:: EXERCISE BRIEF ::
Repeat all the material exactly; pictures stay out of your copy.

:: INFORMATION PROVIDED ::

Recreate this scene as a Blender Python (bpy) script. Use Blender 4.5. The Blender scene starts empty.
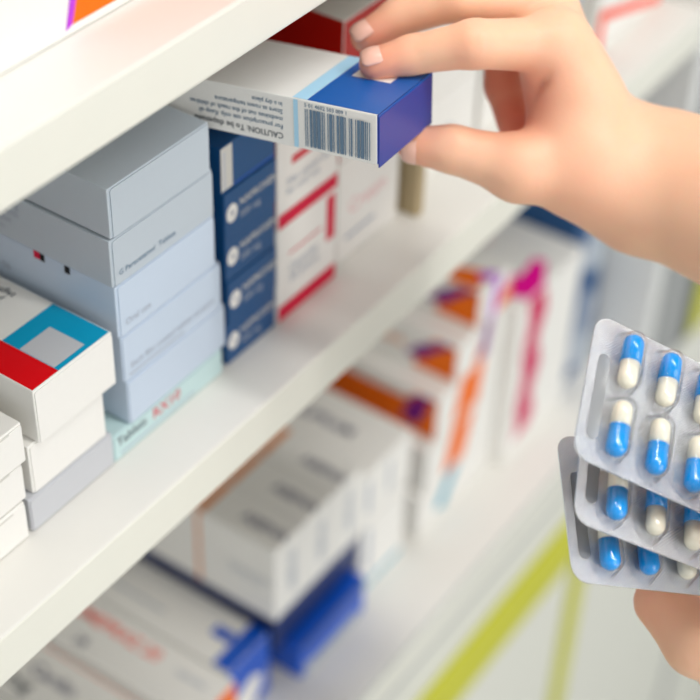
import bpy, bmesh, math, random
import numpy as np
from mathutils import Vector, Matrix
random.seed(4)
SC = bpy.context.scene
COL = SC.collection
# ------------------------------------------------------------------ camera frame (solved from the shelf vanishing points)
F = 1608.0
def _n(v):
    v = np.array(v, float); return v/np.linalg.norm(v)
_Z = _n([75,1900,1608]); _Y = _n([1440,1305,-1608]); _Y = _n(_Y-_Z*_Y.dot(_Z)); _X = np.cross(_Y,_Z)
R = np.array([_X,_Y,_Z])                       # camera -> world
CAM = np.array([0,0,1.5])
def P(px, py, d):                              # the point seen at (px, py), d metres in front of the camera
    return R @ np.array([(px-350)/F*d, (350-py)/F*d, -d]) + CAM
def dirw(x, y, z):                             # camera-axis direction into world
    return R @ np.array([x,y,z], float)
cam_data = bpy.data.cameras.new('camera'); cam = bpy.data.objects.new('camera', cam_data); COL.objects.link(cam)
M4 = Matrix.Identity(4)
for i in range(3):
    for j in range(3): M4[i][j] = R[i][j]
    M4[i][3] = CAM[i]
cam.matrix_world = M4
cam_data.sensor_width = 36; cam_data.lens = F/700*36
cam_data.clip_start = .05; cam_data.clip_end = 50
cam_data.dof.use_dof = True; cam_data.dof.focus_distance = .562; cam_data.dof.aperture_fstop = 5.4
SC.camera = cam
# ------------------------------------------------------------------ materials
def lin(c):
    return tuple(((x/255)/12.92 if x/255 <= .04045 else ((x/255+.055)/1.055)**2.4) for x in c)
_mats = {}
def mat(name, rgb, rough=.5, metal=0, bump=0, scale=400, spec=.5, coat=0, mottle=.0, trans=0):
    if name in _mats: return _mats[name]
    m = bpy.data.materials.new(name); m.use_nodes = True
    nt = m.node_tree; b = nt.nodes['Principled BSDF']
    col = lin(rgb)
    if name.startswith('ink_'): spec = .2
    b.inputs['Roughness'].default_value = rough; b.inputs['Metallic'].default_value = metal
    b.inputs['Specular IOR Level'].default_value = spec
    b.inputs['Coat Weight'].default_value = coat; b.inputs['Coat Roughness'].default_value = .15
    b.inputs['Transmission Weight'].default_value = trans
    tc = nt.nodes.new('ShaderNodeTexCoord'); no = nt.nodes.new('ShaderNodeTexNoise')
    no.inputs['Scale'].default_value = scale; no.inputs['Detail'].default_value = 3
    nt.links.new(tc.outputs['Object'], no.inputs['Vector'])
    mx = nt.nodes.new('ShaderNodeMix'); mx.data_type = 'RGBA'
    k = .97 if not mottle else 1-mottle
    mx.inputs['A'].default_value = (*[c*k for c in col],1); mx.inputs['B'].default_value = (*col,1)
    nt.links.new(no.outputs['Fac'], mx.inputs['Factor']); nt.links.new(mx.outputs['Result'], b.inputs['Base Color'])
    if bump:
        bp = nt.nodes.new('ShaderNodeBump'); bp.inputs['Strength'].default_value = bump; bp.inputs['Distance'].default_value = .0004
        nt.links.new(no.outputs['Fac'], bp.inputs['Height']); nt.links.new(bp.outputs['Normal'], b.inputs['Normal'])
    _mats[name] = m; return m
W_ = dict(rough=.45, bump=.08)
white   = mat('card_white', (240,238,232), **W_)
cream   = mat('card_cream', (236,230,214), **W_)
wgrey   = mat('card_warm_grey', (214,212,204), **W_)
pblue   = mat('card_pale_blue', (198,212,228), rough=.4, bump=.08)
pblue2  = mat('card_pale_blue_grey', (188,198,206), rough=.42, bump=.08)
pcyan   = mat('card_pale_cyan', (196,222,222), rough=.42)
lgrey   = mat('card_light_grey', (198,200,204), rough=.42, bump=.08)
navy    = mat('card_navy', (0,74,128), rough=.4, coat=.05)
deep    = mat('card_dark_navy', (8,38,98), rough=.4)
blue    = mat('card_blue', (0,84,196), rough=.35, coat=.08)
royal   = mat('card_royal_blue', (0,92,176), rough=.38, coat=.08)
endblue = mat('card_violet_blue', (48,66,150), rough=.4, coat=.05)
sky     = mat('ink_sky', (176,220,244), rough=.4)
teal    = mat('ink_teal', (0,158,200), rough=.35)
cyan    = mat('ink_cyan', (10,160,190), rough=.4)
red     = mat('ink_red', (228,0,14), rough=.4)
crimson = mat('ink_crimson', (214,14,62), rough=.4)
redsoft = mat('ink_soft_red', (214,70,80), rough=.4)
dred    = mat('card_dark_red', (186,22,8), rough=.35)
vermil  = mat('ink_vermilion', (250,74,36), rough=.4)
pinkish = mat('ink_pale_pink', (240,196,196), rough=.4)
orange  = mat('ink_orange', (244,112,0), rough=.4)
dorange = mat('ink_dark_orange', (228,112,60), rough=.4)
porange = mat('ink_print_orange', (232,150,90), rough=.4)
purple  = mat('ink_purple', (122,24,130), rough=.4)
violet  = mat('ink_violet', (186,60,214), rough=.4)
magenta = mat('ink_magenta', (238,0,150), rough=.4)
rose    = mat('ink_rose', (206,0,88), rough=.4)
ink     = mat('ink_dark', (70,78,88), rough=.5)
inkb    = mat('ink_navy', (52,54,100), rough=.5)
black   = mat('ink_black', (26,28,32), rough=.5)
barc    = mat('ink_barcode', (104,128,150), rough=.5)
faint   = mat('ink_faint', (172,180,192), rough=.5)
tan     = mat('card_tan', (178,160,124), rough=.6)
shelf_m = mat('laminate_cream_white', (229,227,220), rough=.38, bump=.03, scale=60)
edge_m  = mat('laminate_edge', (234,233,221), rough=.42, bump=.03, scale=60)
panel_m = mat('panel_grey_white', (226,227,224), rough=.45)
dgrey   = mat('upright_dark_grey', (112,116,116), rough=.4)
mgrey   = mat('upright_grey', (168,170,170), rough=.4)
green   = mat('trim_green', (200,200,28), rough=.45)
cabinet = mat('cabinet_off_white', (224,224,214), rough=.5)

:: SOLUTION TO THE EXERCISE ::
Recreate this scene as a Blender Python (bpy) script. Use Blender 4.5. The Blender scene starts empty.
import bpy, bmesh, math, random
import numpy as np
from mathutils import Vector, Matrix
random.seed(4)
SC = bpy.context.scene
COL = SC.collection
# ------------------------------------------------------------------ camera frame (solved from the shelf vanishing points)
F = 1608.0
def _n(v):
    v = np.array(v, float); return v/np.linalg.norm(v)
_Z = _n([75,1900,1608]); _Y = _n([1440,1305,-1608]); _Y = _n(_Y-_Z*_Y.dot(_Z)); _X = np.cross(_Y,_Z)
R = np.array([_X,_Y,_Z])                       # camera -> world
CAM = np.array([0,0,1.5])
def P(px, py, d):                              # the point seen at (px, py), d metres in front of the camera
    return R @ np.array([(px-350)/F*d, (350-py)/F*d, -d]) + CAM
def dirw(x, y, z):                             # camera-axis direction into world
    return R @ np.array([x,y,z], float)
cam_data = bpy.data.cameras.new('camera'); cam = bpy.data.objects.new('camera', cam_data); COL.objects.link(cam)
M4 = Matrix.Identity(4)
for i in range(3):
    for j in range(3): M4[i][j] = R[i][j]
    M4[i][3] = CAM[i]
cam.matrix_world = M4
cam_data.sensor_width = 36; cam_data.lens = F/700*36
cam_data.clip_start = .05; cam_data.clip_end = 50
cam_data.dof.use_dof = True; cam_data.dof.focus_distance = .562; cam_data.dof.aperture_fstop = 5.4
SC.camera = cam
# ------------------------------------------------------------------ materials
def lin(c):
    return tuple(((x/255)/12.92 if x/255 <= .04045 else ((x/255+.055)/1.055)**2.4) for x in c)
_mats = {}
def mat(name, rgb, rough=.5, metal=0, bump=0, scale=400, spec=.5, coat=0, mottle=.0, trans=0):
    if name in _mats: return _mats[name]
    m = bpy.data.materials.new(name); m.use_nodes = True
    nt = m.node_tree; b = nt.nodes['Principled BSDF']
    col = lin(rgb)
    if name.startswith('ink_'): spec = .2
    b.inputs['Roughness'].default_value = rough; b.inputs['Metallic'].default_value = metal
    b.inputs['Specular IOR Level'].default_value = spec
    b.inputs['Coat Weight'].default_value = coat; b.inputs['Coat Roughness'].default_value = .15
    b.inputs['Transmission Weight'].default_value = trans
    tc = nt.nodes.new('ShaderNodeTexCoord'); no = nt.nodes.new('ShaderNodeTexNoise')
    no.inputs['Scale'].default_value = scale; no.inputs['Detail'].default_value = 3
    nt.links.new(tc.outputs['Object'], no.inputs['Vector'])
    mx = nt.nodes.new('ShaderNodeMix'); mx.data_type = 'RGBA'
    k = .97 if not mottle else 1-mottle
    mx.inputs['A'].default_value = (*[c*k for c in col],1); mx.inputs['B'].default_value = (*col,1)
    nt.links.new(no.outputs['Fac'], mx.inputs['Factor']); nt.links.new(mx.outputs['Result'], b.inputs['Base Color'])
    if bump:
        bp = nt.nodes.new('ShaderNodeBump'); bp.inputs['Strength'].default_value = bump; bp.inputs['Distance'].default_value = .0004
        nt.links.new(no.outputs['Fac'], bp.inputs['Height']); nt.links.new(bp.outputs['Normal'], b.inputs['Normal'])
    _mats[name] = m; return m
W_ = dict(rough=.45, bump=.08)
white   = mat('card_white', (240,238,232), **W_)
cream   = mat('card_cream', (236,230,214), **W_)
wgrey   = mat('card_warm_grey', (214,212,204), **W_)
pblue   = mat('card_pale_blue', (198,212,228), rough=.4, bump=.08)
pblue2  = mat('card_pale_blue_grey', (188,198,206), rough=.42, bump=.08)
pcyan   = mat('card_pale_cyan', (196,222,222), rough=.42)
lgrey   = mat('card_light_grey', (198,200,204), rough=.42, bump=.08)
navy    = mat('card_navy', (0,74,128), rough=.4, coat=.05)
deep    = mat('card_dark_navy', (8,38,98), rough=.4)
blue    = mat('card_blue', (0,84,196), rough=.35, coat=.08)
royal   = mat('card_royal_blue', (0,92,176), rough=.38, coat=.08)
endblue = mat('card_violet_blue', (48,66,150), rough=.4, coat=.05)
sky     = mat('ink_sky', (176,220,244), rough=.4)
teal    = mat('ink_teal', (0,158,200), rough=.35)
cyan    = mat('ink_cyan', (10,160,190), rough=.4)
red     = mat('ink_red', (228,0,14), rough=.4)
crimson = mat('ink_crimson', (214,14,62), rough=.4)
redsoft = mat('ink_soft_red', (214,70,80), rough=.4)
dred    = mat('card_dark_red', (186,22,8), rough=.35)
vermil  = mat('ink_vermilion', (250,74,36), rough=.4)
pinkish = mat('ink_pale_pink', (240,196,196), rough=.4)
orange  = mat('ink_orange', (244,112,0), rough=.4)
dorange = mat('ink_dark_orange', (228,112,60), rough=.4)
porange = mat('ink_print_orange', (232,150,90), rough=.4)
purple  = mat('ink_purple', (122,24,130), rough=.4)
violet  = mat('ink_violet', (186,60,214), rough=.4)
magenta = mat('ink_magenta', (238,0,150), rough=.4)
rose    = mat('ink_rose', (206,0,88), rough=.4)
ink     = mat('ink_dark', (70,78,88), rough=.5)
inkb    = mat('ink_navy', (52,54,100), rough=.5)
black   = mat('ink_black', (26,28,32), rough=.5)
barc    = mat('ink_barcode', (104,128,150), rough=.5)
faint   = mat('ink_faint', (172,180,192), rough=.5)
tan     = mat('card_tan', (178,160,124), rough=.6)
shelf_m = mat('laminate_cream_white', (229,227,220), rough=.38, bump=.03, scale=60)
edge_m  = mat('laminate_edge', (234,233,221), rough=.42, bump=.03, scale=60)
panel_m = mat('panel_grey_white', (226,227,224), rough=.45)
dgrey   = mat('upright_dark_grey', (112,116,116), rough=.4)
mgrey   = mat('upright_grey', (168,170,170), rough=.4)
green   = mat('trim_green', (200,200,28), rough=.45)
cabinet = mat('cabinet_off_white', (224,224,214), rough=.5)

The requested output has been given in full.